Once inflated, it also made a whizzing sound as it rotated inside the tyre. I suspect that will be less pronounced when sealant’s in there, and apparently on the bike you’ll only hear the whizz under hard braking.

It remains to be seen how Huck Norris will withstand the rocks of Calderdale, but it’s off to a promising start. We’ll let you know as we test it for the next few months.

David Hayward

Singletrack Contributor

David started mountain biking in the 90’s, by which he means “Ineptly jumping a Saracen Kili Racer off anything available in a nearby industrial estate”. After growing up and living in some extremely flat places, David moved to Yorkshire specifically for the mountain biking. This felt like a horrible mistake at first, because the hills are so steep, but you get used to them pretty quickly.
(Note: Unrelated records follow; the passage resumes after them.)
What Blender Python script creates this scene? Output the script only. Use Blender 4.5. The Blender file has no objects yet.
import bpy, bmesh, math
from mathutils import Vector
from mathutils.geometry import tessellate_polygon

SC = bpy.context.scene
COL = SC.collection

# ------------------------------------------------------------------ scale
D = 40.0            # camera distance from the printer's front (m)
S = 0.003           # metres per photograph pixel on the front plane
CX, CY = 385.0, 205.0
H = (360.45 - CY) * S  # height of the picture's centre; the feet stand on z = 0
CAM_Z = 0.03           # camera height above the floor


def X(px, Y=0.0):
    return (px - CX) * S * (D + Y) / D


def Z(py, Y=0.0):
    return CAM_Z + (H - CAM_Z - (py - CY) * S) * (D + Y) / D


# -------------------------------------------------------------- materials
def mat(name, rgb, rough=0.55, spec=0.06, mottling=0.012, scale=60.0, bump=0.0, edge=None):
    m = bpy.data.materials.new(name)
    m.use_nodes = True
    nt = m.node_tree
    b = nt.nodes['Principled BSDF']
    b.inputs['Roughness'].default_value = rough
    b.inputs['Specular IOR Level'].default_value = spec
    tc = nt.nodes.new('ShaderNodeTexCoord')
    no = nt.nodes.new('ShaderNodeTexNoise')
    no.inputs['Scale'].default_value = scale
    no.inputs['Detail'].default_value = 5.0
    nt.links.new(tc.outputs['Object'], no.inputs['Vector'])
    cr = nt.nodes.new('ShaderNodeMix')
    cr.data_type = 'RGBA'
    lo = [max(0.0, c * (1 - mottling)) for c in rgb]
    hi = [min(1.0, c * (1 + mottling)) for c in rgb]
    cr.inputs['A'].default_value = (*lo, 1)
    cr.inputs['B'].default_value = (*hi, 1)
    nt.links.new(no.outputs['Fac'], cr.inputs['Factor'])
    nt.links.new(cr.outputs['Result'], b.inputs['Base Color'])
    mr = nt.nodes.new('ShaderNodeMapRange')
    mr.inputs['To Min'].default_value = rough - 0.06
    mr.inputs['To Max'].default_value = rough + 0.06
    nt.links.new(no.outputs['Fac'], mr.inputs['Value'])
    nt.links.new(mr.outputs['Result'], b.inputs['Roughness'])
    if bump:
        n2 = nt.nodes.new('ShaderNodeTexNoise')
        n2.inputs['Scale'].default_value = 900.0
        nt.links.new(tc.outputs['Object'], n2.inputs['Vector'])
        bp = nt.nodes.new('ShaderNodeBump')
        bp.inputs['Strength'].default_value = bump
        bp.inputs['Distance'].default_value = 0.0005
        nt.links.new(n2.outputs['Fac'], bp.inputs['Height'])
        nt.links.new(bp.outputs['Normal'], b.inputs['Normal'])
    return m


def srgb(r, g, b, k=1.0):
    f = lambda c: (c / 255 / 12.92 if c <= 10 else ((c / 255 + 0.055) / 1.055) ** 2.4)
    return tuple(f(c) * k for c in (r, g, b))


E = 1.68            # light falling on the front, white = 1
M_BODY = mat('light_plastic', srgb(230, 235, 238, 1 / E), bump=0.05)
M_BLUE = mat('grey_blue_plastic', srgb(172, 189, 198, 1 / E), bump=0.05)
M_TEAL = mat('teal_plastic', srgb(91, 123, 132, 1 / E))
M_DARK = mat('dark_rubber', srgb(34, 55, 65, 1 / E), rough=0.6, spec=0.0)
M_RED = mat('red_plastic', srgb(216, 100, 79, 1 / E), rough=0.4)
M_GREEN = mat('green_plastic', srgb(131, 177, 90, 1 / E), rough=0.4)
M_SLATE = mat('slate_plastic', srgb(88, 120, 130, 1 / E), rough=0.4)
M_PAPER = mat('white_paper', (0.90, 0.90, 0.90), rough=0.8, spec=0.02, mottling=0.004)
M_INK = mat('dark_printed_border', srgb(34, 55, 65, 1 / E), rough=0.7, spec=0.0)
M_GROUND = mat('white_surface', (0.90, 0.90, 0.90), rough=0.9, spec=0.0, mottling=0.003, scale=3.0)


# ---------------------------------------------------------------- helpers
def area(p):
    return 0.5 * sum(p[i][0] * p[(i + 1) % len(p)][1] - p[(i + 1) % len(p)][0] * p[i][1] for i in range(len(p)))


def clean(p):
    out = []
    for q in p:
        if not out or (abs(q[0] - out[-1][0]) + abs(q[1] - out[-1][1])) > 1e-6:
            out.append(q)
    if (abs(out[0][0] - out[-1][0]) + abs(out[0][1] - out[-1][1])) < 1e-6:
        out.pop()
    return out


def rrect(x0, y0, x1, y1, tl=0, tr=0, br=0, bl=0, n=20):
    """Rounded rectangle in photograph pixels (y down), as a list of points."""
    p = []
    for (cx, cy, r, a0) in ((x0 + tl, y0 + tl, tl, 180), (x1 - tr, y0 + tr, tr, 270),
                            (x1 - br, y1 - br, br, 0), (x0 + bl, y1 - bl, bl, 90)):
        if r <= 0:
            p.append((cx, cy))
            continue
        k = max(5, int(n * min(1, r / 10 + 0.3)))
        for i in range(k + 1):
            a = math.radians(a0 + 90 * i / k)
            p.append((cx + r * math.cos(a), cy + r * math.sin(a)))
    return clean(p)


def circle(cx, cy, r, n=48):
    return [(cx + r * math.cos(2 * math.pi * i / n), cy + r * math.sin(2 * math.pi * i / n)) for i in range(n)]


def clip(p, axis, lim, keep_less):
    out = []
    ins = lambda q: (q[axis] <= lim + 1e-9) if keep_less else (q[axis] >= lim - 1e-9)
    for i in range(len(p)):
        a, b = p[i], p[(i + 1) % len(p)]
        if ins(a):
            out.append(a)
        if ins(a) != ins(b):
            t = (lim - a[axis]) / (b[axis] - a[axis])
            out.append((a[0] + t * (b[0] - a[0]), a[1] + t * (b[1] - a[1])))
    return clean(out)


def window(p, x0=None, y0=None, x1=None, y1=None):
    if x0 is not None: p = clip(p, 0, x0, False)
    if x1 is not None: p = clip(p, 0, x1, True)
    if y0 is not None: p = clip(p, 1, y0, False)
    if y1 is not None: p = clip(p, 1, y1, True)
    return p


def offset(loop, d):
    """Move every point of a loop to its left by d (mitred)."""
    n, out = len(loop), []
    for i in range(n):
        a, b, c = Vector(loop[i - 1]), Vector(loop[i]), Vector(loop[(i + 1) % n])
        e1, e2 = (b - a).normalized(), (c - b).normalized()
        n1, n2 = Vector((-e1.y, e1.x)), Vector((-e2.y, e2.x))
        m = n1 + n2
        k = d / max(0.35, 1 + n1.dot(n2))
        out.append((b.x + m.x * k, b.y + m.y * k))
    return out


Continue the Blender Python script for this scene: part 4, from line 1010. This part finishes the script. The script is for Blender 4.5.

Previously, David trifled with road and BMX, but mountain bikes always won. He’s most at peace battering down a rough trail, quietly fixing everything that does to a bike, or trying to figure out if that one click of compression damping has made things marginally better or worse. The inept jumping continues to this day.

Comments (6)

    Does the foam not soak up a huge amount of sealent?

    No, because it’s closed cell rather than open cell foam, meaning it doesn’t act like a sponge or have any fluid paths going right the way through. The surface will absorb a little extra sealant, but not much.

    Great idea, 69€/pair + Shipping isn’t cheap…

    Reducing air volume for seating tubeless I can understand, but how does it act as puncture protection?

    @deadkenny: The foam is dense enough that, when an impact forces the tyre and rim toward each other, the foam squashes between them, decelerating both and reducing the forces exerted on them. They’re saying it is a consumable product, as each time this happens the rim tends to make a short cut in the foam, but one set lasted Leo from Pole bikes a season of racing.

    I’m also guessing that if you run low pressures you could still burp a tyre, as unlike Procore or Deaneasy it doesn’t lock the beads in place from behind. Huck Norris is less than half the weight of Procore though, and less complicated to set up or tinker with.

    Looks like the packaging works as a race-guard type fender too. Nice!